21 Ağustos 2019 Çarşamba

Biraz biraz

Biraz sarı, biraz yeşil olmalı,
Biraz da sen.
Sen, birazdan biraz fazla olmalı ama.
Sarıdan da yeşilden de fazla.
Sarı gibi enerjik,
Yeşil gibi dingin.
Biraz biraz olmalısın hepsinden.
Sen biraz  fazla olmalısın.
Birazdan biraz daha fazla...


Martı İstanbul

Sessizce dolaşır martılar engin denizlerde. Sessizce kanat çırpar ve sessizce bakar bakar elindeki son çıtır simidine. Senin vermek istediğini anlayınca yaklaşır, bozar sessizliğini. Vahşi değildir, asla! Seni de yemeye kalkmaz simitle. Haddini bilir! Kendi ihtiyacını bilir, elindekiyle yetinir. İnsanoğlu gibi değildir yani. Aç ama tok..
    İstanbul kokar martı, İstanbul kokar. İstanbul kadar yalnızdır, İstanbul kadar kalabalık.. İstanbul kadar açtır, istanbul kadar tok. İstanbul gibi engin bir sevgisi vardır insana, maviye, yeşile, özgürlüğe, sanata... Sessizdir, İstanbul gibi, huzur dolu... Bir okadar da gürültü. Kısaca İstanbul'dur martı. Martı, İstanbul...


Rengarenk

Yavaşça süzüldü kuşun kırık kanadından en kalın tüyü, indi, indi. Tıpkı bir kar tanesi gibi yavaşça kondu yere. En kalın tüy olduğu için midir yoksa kuşun bir parçası olduğu için mi yavaş indi bilinmez. Bana kuşun bir parçası olduğu için gibi geldi. Artık kuş daha rahat uçabilirdi. Üstündeki büyük bir ağırlıktan kurtulmuştu. En kalın tüyden, en ağırından, en renklisinden... Evet, rengarenekti o tüy. Kırmızıyla başlıyor üzerine lacivert sonra yeşil ekleniyor ve yavaş yavaş griden siyaha doğru gidiyordu. Parlaktı. En ağır, en kalın, en renkli ve en parlak. Artık yoktu, yere yavaş yavaş düşmüş, yaşlı kuş da ondan kurtulmuştu. Artık daha rahat uçabilir, kanatlarını dah rahat çırpabilirdi ama yapmadı. Renkli kanadını aradı gagasıyla tüylerini karıştırarak, bulamadı. Can dostu, arkadaşı, sırdaşı, eşi geldi yanına tanımadı onu, kovdu ağaç dalından, yuvasından.

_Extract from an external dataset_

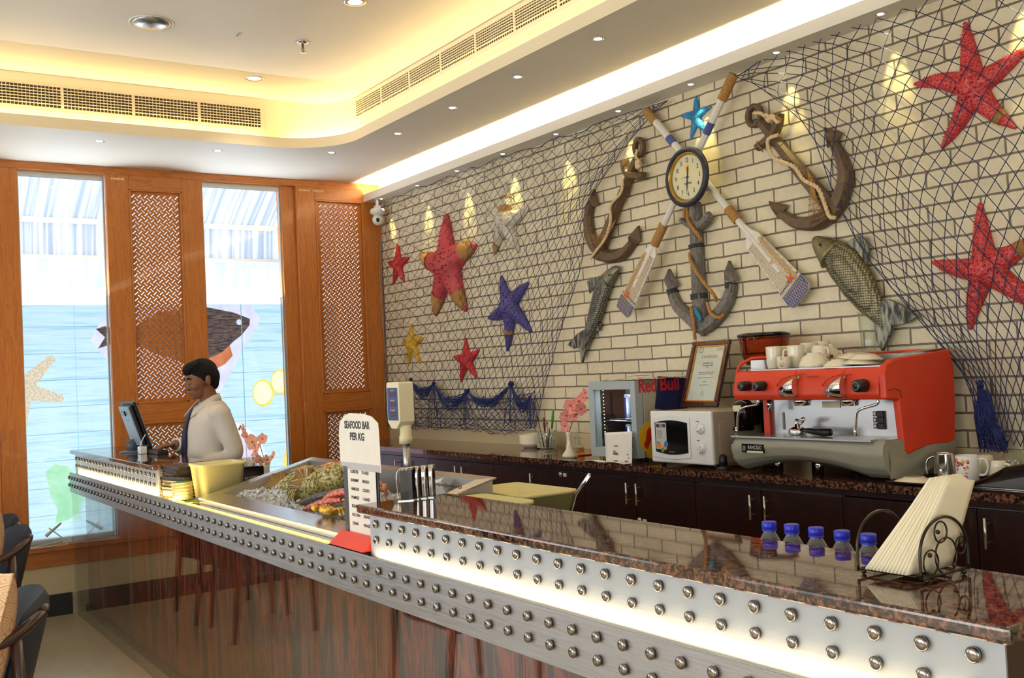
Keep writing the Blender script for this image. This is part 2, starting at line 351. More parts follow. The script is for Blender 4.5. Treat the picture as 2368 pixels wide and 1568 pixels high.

Kanadını aramaya koyuldu kuş. Bulamadı. Artık simyahtı. Ne kırmızı, ne mavi ne de yeşil vardı. Sadece siyahtı. Simsiyah.


18 Kasım 2015 Çarşamba

Hayata Giriş

Görmek için ölmek gerekir gerçekleri. Daha ölmedim, ne kadar görebildiğim aşikâr. Ölmeyi de denemedim açıkçası görebilmek için, ne kadar görmek istediğim de aşikâr! ‘Ölmeden önce ölmek’ dedikleri şey… Yok… Ölemiyorum.


11 Mayıs 2015 Pazartesi

13. 01.2012

Düşünüyorum.
Neyi mi?
Hiç!
Boş
Ve anlamsız
Şeyler.
Arıyorum.
Neyi mi?
Bilmem, hiç!
Sanırım kendimi.
- Hı? O kim?
- Bilmiyorum .
- İnsan kendini bilmez mi hiç?
- Arıyorsa evet!


25 Mart 2015 Çarşamba

SESSİZLİK

Sessizlik sarmışsa dört bir yanını
Düşün düşün nereye kadar?
Sessizliğin içinde kaybolur,
Sessiz düşüncelerin.

Sessizliği dinlemek istersin,
Madem sessizlik sarmış etrafını.

Onu bile yapamazsın.
Hep bir gürültü vardır kafanda.
Adı sessizliktir sadece.
Derin gürültülerden oluşan

Sessizlik :
Gürültü yığını, gür-ül-tü! Gür-ü-l-tü!


1 Nisan 2014 Salı

Sessizlik hakimdi. Sadece nefes alış ve verişlerini duyabiliyordu. daha doğrusu sadec nefes alış verişelrinde hayatın anlamını bulabiliyordu.